* **Instruction**
Only the lines from the line containing "What Blender Python" to the line containing "rng = random.Random(7)", with both of those lines, are to be repeated exactly. Leave the images out.
-----
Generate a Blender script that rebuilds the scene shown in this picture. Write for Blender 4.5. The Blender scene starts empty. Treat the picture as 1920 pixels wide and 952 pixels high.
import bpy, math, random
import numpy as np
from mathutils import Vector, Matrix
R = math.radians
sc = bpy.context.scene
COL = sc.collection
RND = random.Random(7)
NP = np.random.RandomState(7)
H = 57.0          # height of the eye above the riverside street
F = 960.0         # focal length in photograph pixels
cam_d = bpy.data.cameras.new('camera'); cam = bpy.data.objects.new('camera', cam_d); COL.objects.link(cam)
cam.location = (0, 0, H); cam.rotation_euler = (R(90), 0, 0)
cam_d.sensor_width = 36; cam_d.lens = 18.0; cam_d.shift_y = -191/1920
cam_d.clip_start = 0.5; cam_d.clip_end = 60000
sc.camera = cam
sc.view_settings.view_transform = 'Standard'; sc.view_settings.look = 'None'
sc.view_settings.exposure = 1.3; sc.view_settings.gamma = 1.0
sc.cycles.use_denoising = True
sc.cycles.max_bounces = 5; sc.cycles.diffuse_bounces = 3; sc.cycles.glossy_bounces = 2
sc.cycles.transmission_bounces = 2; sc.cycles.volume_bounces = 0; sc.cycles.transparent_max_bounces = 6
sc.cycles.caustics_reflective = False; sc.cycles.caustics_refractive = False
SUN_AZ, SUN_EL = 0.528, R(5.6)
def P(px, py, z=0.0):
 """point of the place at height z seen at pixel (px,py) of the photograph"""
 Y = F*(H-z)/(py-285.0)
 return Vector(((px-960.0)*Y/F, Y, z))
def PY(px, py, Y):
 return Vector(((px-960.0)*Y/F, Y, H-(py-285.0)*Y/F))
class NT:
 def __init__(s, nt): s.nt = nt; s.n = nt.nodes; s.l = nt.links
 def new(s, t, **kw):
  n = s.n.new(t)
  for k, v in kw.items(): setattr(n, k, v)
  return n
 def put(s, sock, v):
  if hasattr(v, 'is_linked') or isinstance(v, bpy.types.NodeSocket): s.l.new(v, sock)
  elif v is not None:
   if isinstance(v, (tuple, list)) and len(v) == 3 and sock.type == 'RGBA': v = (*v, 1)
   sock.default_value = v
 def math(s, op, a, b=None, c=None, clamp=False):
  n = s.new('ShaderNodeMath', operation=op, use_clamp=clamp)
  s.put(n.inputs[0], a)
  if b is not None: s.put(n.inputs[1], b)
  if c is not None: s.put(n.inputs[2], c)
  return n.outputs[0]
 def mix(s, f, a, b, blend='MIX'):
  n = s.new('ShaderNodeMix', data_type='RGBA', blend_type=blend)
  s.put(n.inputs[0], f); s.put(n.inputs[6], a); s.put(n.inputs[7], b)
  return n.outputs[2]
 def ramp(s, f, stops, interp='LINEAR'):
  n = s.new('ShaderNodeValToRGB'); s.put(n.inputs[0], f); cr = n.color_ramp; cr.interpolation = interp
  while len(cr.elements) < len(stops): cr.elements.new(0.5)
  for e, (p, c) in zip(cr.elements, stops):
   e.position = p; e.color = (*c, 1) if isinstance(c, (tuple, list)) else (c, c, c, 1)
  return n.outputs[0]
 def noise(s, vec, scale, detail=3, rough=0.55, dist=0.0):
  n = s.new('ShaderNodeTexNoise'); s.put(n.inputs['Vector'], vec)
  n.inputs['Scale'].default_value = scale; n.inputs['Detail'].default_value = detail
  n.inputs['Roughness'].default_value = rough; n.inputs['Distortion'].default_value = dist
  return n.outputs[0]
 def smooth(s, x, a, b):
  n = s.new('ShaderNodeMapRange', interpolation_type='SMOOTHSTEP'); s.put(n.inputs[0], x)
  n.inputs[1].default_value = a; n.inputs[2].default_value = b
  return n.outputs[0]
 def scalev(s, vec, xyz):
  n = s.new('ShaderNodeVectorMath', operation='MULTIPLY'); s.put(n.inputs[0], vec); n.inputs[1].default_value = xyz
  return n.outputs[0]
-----
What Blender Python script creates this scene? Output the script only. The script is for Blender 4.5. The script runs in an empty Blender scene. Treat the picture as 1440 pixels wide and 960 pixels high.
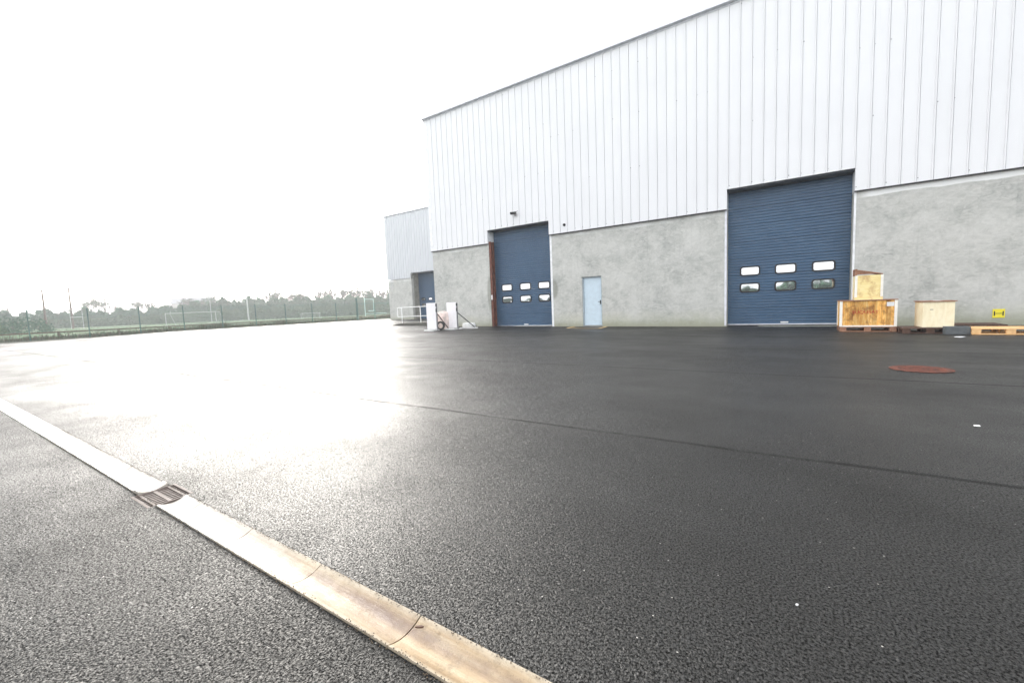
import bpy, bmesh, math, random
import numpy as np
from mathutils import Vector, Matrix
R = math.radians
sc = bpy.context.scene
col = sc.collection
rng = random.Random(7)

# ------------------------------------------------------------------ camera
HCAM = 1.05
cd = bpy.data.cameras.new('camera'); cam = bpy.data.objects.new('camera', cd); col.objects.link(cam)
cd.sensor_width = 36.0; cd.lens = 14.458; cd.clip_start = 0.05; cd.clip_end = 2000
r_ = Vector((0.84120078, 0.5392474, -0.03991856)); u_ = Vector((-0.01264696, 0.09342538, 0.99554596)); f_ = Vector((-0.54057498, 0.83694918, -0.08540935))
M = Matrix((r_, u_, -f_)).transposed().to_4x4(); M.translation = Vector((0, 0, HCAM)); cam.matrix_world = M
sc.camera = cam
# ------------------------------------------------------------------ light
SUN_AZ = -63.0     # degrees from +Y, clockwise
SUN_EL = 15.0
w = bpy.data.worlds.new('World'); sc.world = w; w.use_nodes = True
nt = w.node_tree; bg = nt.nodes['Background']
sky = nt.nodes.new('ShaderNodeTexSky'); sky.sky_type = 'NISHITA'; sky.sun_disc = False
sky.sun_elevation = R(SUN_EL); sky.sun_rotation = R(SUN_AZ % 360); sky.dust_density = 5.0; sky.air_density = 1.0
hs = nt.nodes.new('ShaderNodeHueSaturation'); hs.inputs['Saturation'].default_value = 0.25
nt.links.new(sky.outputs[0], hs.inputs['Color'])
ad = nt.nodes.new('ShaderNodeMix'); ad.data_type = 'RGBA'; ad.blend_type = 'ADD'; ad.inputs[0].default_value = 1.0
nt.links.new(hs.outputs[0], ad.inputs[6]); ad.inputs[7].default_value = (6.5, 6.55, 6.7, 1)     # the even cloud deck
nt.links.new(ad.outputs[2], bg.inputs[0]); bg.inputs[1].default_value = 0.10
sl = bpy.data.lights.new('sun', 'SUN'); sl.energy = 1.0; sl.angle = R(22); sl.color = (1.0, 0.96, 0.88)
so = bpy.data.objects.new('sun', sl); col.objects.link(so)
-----
* **Response below**
What Blender Python script creates this scene? Output the script only. The script is for Blender 4.5. The script runs in an empty Blender scene. Treat the picture as 1440 pixels wide and 960 pixels high.
import bpy, bmesh, math, random
import numpy as np
from mathutils import Vector, Matrix
R = math.radians
sc = bpy.context.scene
col = sc.collection
rng = random.Random(7)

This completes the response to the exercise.